The second reason is that in the smartphone world, an app is superior to a call or using the mobile web browser because it stores your identity and data so that you don’t have to constantly re-enter it, which is extra painful on phones. For example, once you setup the Amazon, Starbucks, Uber, or Spiffy app with your user information and payment information, the next time you use the app, the time it takes is measured in seconds vs. minutes. If you are one of those convenience-oriented people, this really decreases the friction in your life.

Q: What are challenges businesses face when entering the on-demand economy?

Wingo: Every new innovative technology goes through an adoption cycle. Gartner has a model for this called the Hype Cycle.

Gartner Hype Cycle
Gartner Hype Cycle

Right now, the on-demand economy is in the ‘trough of disillusionment’. We’ve had some big successes, like Uber and Lyft, but more failures than successes. Because of those failures, we’re seeing funding decrease, as reported by CB Insights.

Therefore, I think funding is going to be a significant headwind for on-demand companies. The other elephant in the room is what went wrong with all the companies that have failed? In our space, we have had three high-profile failures: Cherry, Wype, and Squeegy. What we’ve found is those companies focused on the technology side of things and not operations, and as a result weren’t able to deliver a positive customer experience. No matter how good your unit economics are, I strongly believe an on-demand business won’t survive without a CX that is orders of magnitude better than traditional alternatives.

The latest wave of on-demand companies that are growing rapidly and I believe will lead us out of the trough of disillusionment to the holy grail of mainstream adoption. New companies are focusing on the complete experience. Some venture capitalists, like Andreessen Horowitz, call them ‘full-stack’ solutions. That essentially means the company needs to control both the front-end technology and the back-end operations. In fact, when you do this, the two work together to not only have superior customer experience but also leverage the technology for automation that creates better financial outcomes as well.
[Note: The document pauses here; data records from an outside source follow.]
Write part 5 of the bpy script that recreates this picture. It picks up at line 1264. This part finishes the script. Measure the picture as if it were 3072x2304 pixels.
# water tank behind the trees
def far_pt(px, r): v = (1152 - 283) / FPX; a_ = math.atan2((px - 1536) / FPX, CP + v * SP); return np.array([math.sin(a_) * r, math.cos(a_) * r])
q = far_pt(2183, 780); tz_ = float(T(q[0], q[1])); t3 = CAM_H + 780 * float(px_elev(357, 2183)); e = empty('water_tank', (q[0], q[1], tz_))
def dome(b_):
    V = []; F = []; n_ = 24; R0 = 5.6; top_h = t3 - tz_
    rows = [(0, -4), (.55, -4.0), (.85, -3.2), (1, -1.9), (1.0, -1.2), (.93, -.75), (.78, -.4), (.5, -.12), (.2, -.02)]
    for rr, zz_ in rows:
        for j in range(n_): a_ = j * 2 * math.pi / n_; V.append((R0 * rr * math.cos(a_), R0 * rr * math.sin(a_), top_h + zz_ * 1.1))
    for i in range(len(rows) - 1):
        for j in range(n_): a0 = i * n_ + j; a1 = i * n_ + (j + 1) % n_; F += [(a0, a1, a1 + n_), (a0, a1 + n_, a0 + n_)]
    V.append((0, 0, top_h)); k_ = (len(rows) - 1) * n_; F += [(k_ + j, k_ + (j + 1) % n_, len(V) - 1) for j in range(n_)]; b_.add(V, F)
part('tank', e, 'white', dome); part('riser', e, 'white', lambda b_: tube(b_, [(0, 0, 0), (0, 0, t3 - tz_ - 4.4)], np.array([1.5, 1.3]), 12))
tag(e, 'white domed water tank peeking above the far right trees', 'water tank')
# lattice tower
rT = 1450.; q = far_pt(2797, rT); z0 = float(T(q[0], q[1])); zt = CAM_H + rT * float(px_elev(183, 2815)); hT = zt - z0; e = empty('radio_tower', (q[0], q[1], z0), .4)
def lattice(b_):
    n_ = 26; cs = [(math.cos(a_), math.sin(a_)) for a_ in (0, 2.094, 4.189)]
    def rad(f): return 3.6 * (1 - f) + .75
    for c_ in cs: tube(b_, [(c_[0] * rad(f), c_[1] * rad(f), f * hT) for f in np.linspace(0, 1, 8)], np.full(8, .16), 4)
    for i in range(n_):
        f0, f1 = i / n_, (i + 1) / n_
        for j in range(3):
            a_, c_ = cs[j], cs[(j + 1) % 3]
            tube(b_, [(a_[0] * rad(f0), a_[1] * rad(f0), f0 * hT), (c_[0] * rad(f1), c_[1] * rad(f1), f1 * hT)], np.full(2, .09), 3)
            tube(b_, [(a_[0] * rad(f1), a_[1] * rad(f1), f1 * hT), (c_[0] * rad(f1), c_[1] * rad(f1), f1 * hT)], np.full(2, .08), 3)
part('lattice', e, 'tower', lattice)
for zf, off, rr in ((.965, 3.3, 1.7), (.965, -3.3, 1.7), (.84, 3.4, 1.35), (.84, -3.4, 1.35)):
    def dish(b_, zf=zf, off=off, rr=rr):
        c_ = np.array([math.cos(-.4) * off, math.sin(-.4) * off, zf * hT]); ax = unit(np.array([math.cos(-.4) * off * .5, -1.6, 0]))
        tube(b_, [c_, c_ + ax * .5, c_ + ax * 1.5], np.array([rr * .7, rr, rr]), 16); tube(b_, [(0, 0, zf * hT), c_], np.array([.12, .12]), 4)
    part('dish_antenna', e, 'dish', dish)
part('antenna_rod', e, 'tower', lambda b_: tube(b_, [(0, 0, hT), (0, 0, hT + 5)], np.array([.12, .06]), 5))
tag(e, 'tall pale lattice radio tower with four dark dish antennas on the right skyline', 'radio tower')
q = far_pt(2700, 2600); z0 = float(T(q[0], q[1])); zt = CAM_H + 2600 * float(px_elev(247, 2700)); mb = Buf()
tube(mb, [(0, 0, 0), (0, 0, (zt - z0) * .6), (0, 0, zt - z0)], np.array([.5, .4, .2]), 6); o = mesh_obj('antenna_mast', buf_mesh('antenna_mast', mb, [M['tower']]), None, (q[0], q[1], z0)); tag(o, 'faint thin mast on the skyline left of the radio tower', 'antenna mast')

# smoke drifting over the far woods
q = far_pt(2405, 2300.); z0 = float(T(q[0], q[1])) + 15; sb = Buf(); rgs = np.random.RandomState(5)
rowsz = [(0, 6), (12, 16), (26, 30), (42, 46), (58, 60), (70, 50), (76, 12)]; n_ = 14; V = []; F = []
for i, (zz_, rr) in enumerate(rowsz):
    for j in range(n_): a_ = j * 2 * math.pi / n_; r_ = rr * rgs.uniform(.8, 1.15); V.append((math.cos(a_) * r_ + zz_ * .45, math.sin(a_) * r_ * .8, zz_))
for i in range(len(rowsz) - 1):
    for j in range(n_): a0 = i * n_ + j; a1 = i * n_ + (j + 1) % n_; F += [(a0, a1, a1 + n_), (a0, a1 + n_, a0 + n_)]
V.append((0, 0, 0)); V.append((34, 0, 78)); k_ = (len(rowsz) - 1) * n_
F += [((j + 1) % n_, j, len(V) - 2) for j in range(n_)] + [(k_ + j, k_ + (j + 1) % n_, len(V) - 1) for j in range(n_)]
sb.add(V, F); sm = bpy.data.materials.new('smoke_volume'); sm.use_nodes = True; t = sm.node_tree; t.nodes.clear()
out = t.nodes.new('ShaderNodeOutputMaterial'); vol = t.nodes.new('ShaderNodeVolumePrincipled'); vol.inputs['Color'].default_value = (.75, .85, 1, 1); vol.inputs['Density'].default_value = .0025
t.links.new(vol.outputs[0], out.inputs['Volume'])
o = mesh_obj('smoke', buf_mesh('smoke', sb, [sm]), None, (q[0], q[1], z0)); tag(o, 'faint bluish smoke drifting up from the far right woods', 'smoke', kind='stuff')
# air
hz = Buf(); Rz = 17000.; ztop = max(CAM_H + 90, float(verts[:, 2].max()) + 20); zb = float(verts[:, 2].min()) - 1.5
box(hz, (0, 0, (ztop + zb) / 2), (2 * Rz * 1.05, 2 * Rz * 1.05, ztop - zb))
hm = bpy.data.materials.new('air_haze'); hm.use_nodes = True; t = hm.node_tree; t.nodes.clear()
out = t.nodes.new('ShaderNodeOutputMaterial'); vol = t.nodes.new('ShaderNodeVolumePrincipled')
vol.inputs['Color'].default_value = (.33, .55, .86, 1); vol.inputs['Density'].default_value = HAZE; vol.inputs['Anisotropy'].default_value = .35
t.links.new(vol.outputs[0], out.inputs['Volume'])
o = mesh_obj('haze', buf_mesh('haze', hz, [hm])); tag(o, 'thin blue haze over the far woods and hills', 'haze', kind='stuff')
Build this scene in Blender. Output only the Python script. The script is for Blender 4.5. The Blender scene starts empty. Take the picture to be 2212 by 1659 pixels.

Where do you see the future of the on-demand economy?

Wingo: In my last company, I had a front-row seat at the start and tremendous growth of e-commerce. The e-commerce market is huge, and I think of it as essentially ‘products go digital.’ When you look at GDP in the US, products, or goods, represents 20% of GDP and services represents the other 80%. Using those broad strokes, I think ‘services go digital’ could be four times as large an opportunity as e-commerce. In the next five years, I think it will feel as archaic as using the yellow pages to have to ‘call’ a service provider. Your phone will be the remote control for your life, and you will have myriad products and services available to you at your whim in a completely transparent and digital way.